Good luck, keep building, keep grinding, and keep your head up :smile:

4 Likes

Hello again!.
Thank you for your time and four your responses, and sorry for taking to long to response, i was a little busy.

I appreciate your words.

After this month i cannot say the thing has gone better.

But i realized a lot of things about my situation and what causes it.

The worst thing is the lack of motivation, i try too hard to stay motivated, but i cannot find any reason to do anything.
I cannont event get to that point you said that give you the bump to start something new.
I only get home after work and litteraly do nothing, except thinking about how bad is my situation, wich makes me feel more frustrated every day.

Hi Noname,

You mention a lack of motivation, but also doing boring repetitive work for a long time. This could cause a burnout, but it could also be a boreout you’re suffering from: https://en.wikipedia.org/wiki/Boreout.

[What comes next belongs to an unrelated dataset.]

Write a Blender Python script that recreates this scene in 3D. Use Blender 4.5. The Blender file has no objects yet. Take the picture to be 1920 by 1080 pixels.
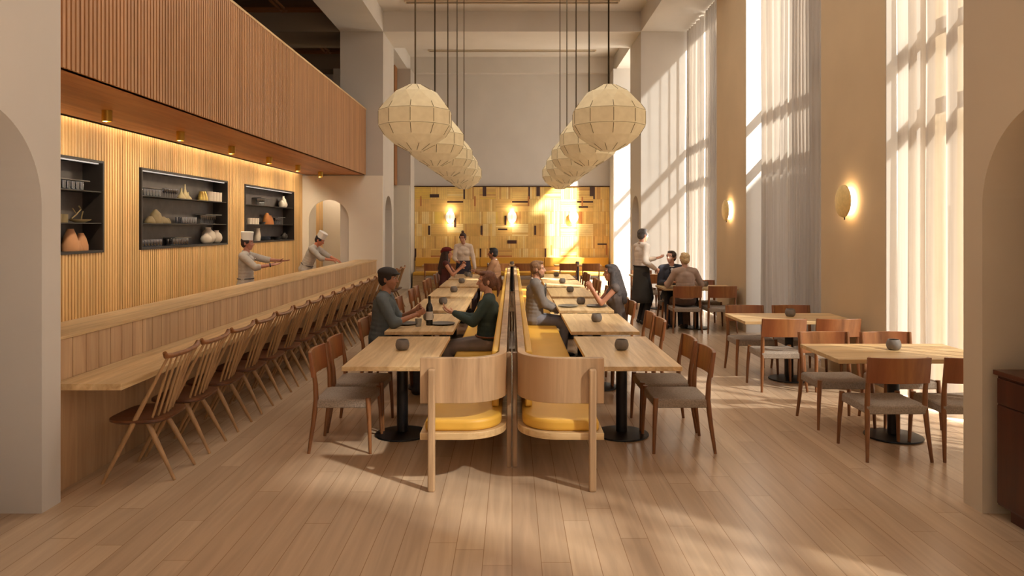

And about those coding courses, maybe you’re are just not interested in them at the moment. Maybe they aren’t what you need.

You could look around in your daily life and online to find something you really enjoy doing, whether that is gardening, learning Japanese, dancing, looking at the sky, studying history or whatever.

Coding related subjects you could have a look at:

User Interaction: https://www.interaction-design.org

Accessibility: https://eu.udacity.com/course/web-accessibility--ud891

Information Architecture: https://www.amazon.co.uk/Information-Architecture-Beyond-Louis-Rosenfeld/dp/1491911689/ref=sr_1_1?crid=3BXHH3H6NO1NI&keywords=information+architecture&qid=1561709570&s=gateway&sprefix=information+ar%2Caps%2C137&sr=8-1

Have a look around and try to have some fun before you really start learning and working hard for your (future) job again.

This course might help you with learning in general:https://www.coursera.org/learn/learning-how-to-learn

I wish you good luck, lots of fun, lots of rest and some patience and compassion with yourself.

Hi Mr Noname.
If you were to recommend the advantages of working as a full stack developer, what would they be?